#### [Material provided]
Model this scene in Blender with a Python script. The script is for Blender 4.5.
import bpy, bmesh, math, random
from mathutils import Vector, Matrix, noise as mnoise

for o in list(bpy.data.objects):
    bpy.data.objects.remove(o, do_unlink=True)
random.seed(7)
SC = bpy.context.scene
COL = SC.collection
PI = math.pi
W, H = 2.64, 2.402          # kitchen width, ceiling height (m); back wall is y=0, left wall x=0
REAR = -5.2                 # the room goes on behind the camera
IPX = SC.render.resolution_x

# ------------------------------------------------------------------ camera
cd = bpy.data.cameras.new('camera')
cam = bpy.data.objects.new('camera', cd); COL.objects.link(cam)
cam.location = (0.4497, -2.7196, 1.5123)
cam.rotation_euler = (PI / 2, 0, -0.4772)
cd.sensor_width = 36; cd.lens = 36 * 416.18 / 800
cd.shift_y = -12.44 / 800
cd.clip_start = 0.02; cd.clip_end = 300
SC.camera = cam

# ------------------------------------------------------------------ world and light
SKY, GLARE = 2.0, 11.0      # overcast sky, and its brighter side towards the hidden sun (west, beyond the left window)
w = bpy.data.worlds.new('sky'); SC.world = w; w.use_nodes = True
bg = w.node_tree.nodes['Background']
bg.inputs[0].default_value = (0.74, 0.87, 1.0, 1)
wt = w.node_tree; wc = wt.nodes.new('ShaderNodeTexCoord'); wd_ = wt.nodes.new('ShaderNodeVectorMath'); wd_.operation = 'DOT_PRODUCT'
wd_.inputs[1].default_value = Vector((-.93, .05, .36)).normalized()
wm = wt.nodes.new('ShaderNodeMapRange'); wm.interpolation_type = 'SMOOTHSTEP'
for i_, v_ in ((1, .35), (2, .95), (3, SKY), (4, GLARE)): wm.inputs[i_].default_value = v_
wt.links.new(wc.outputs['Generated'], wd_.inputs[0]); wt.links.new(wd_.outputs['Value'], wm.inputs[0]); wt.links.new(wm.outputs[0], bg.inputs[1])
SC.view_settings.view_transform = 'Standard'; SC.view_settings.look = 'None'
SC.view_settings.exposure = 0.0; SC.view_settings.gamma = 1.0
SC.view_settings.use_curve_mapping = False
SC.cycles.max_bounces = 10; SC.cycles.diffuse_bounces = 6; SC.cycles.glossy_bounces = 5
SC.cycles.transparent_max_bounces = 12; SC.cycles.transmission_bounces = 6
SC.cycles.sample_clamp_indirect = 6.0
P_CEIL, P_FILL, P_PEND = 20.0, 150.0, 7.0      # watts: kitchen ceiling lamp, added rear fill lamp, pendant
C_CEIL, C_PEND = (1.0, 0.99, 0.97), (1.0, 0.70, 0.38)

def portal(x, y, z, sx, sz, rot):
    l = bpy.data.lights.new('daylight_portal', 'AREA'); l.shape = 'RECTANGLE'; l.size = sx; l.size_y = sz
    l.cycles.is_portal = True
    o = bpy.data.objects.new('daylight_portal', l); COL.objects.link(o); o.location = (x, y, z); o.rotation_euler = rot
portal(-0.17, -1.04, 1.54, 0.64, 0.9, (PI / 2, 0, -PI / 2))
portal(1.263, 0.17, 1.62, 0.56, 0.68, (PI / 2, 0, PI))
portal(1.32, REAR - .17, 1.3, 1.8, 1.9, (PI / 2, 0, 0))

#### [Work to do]
From the first line of the data through the line with "SC.camera = cam", quote each line exactly and add nothing else.

#### [The completed task]
Model this scene in Blender with a Python script. The script is for Blender 4.5.
import bpy, bmesh, math, random
from mathutils import Vector, Matrix, noise as mnoise

for o in list(bpy.data.objects):
    bpy.data.objects.remove(o, do_unlink=True)
random.seed(7)
SC = bpy.context.scene
COL = SC.collection
PI = math.pi
W, H = 2.64, 2.402          # kitchen width, ceiling height (m); back wall is y=0, left wall x=0
REAR = -5.2                 # the room goes on behind the camera
IPX = SC.render.resolution_x

# ------------------------------------------------------------------ camera
cd = bpy.data.cameras.new('camera')
cam = bpy.data.objects.new('camera', cd); COL.objects.link(cam)
cam.location = (0.4497, -2.7196, 1.5123)
cam.rotation_euler = (PI / 2, 0, -0.4772)
cd.sensor_width = 36; cd.lens = 36 * 416.18 / 800
cd.shift_y = -12.44 / 800
cd.clip_start = 0.02; cd.clip_end = 300
SC.camera = cam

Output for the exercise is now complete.